(begin)
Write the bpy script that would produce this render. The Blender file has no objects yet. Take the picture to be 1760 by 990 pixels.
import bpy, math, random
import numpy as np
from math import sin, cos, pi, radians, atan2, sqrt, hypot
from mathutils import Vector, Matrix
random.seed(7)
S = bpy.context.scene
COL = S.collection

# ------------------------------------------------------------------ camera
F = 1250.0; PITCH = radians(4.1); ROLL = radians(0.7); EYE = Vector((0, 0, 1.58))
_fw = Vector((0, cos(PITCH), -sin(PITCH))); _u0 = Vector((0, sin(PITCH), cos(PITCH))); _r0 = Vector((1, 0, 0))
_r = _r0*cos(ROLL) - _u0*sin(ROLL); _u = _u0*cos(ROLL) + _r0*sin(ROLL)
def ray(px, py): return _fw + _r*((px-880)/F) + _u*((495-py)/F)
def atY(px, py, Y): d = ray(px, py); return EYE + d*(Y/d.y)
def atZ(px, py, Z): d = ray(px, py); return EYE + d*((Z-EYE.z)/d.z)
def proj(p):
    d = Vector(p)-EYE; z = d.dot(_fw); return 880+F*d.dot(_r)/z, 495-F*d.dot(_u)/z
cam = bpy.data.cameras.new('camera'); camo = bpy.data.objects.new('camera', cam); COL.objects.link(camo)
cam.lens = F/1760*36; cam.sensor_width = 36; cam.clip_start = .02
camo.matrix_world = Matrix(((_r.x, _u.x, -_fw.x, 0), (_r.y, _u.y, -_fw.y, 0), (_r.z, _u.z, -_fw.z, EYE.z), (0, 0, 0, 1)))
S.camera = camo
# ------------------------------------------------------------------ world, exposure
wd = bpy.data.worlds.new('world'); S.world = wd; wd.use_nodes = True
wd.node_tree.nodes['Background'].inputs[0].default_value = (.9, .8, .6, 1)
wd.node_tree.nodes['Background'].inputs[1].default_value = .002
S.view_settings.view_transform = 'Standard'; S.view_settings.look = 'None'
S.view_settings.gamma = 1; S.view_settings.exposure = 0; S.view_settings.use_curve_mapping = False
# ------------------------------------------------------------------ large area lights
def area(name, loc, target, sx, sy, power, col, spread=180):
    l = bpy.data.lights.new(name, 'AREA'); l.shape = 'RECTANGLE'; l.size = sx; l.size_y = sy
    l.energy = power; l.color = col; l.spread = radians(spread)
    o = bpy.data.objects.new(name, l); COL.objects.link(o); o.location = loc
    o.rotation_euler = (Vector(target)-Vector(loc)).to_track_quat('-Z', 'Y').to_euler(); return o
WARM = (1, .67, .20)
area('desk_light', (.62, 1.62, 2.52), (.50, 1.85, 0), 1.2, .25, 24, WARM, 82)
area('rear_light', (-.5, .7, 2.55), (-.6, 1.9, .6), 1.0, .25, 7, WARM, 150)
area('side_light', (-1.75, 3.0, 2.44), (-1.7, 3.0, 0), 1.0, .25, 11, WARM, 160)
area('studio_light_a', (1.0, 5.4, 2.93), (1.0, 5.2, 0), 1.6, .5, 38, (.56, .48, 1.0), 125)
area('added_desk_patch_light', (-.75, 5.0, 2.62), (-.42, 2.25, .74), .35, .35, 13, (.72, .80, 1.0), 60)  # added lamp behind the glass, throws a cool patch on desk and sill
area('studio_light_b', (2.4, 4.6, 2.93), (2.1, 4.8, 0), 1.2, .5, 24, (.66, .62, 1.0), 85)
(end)
- _Objective_
Each line in the data that holds the string "objects" should be found and copied.

- _Final result_
Write the bpy script that would produce this render. The Blender file has no objects yet. Take the picture to be 1760 by 990 pixels.
cam = bpy.data.cameras.new('camera'); camo = bpy.data.objects.new('camera', cam); COL.objects.link(camo)
    o = bpy.data.objects.new(name, l); COL.objects.link(o); o.location = loc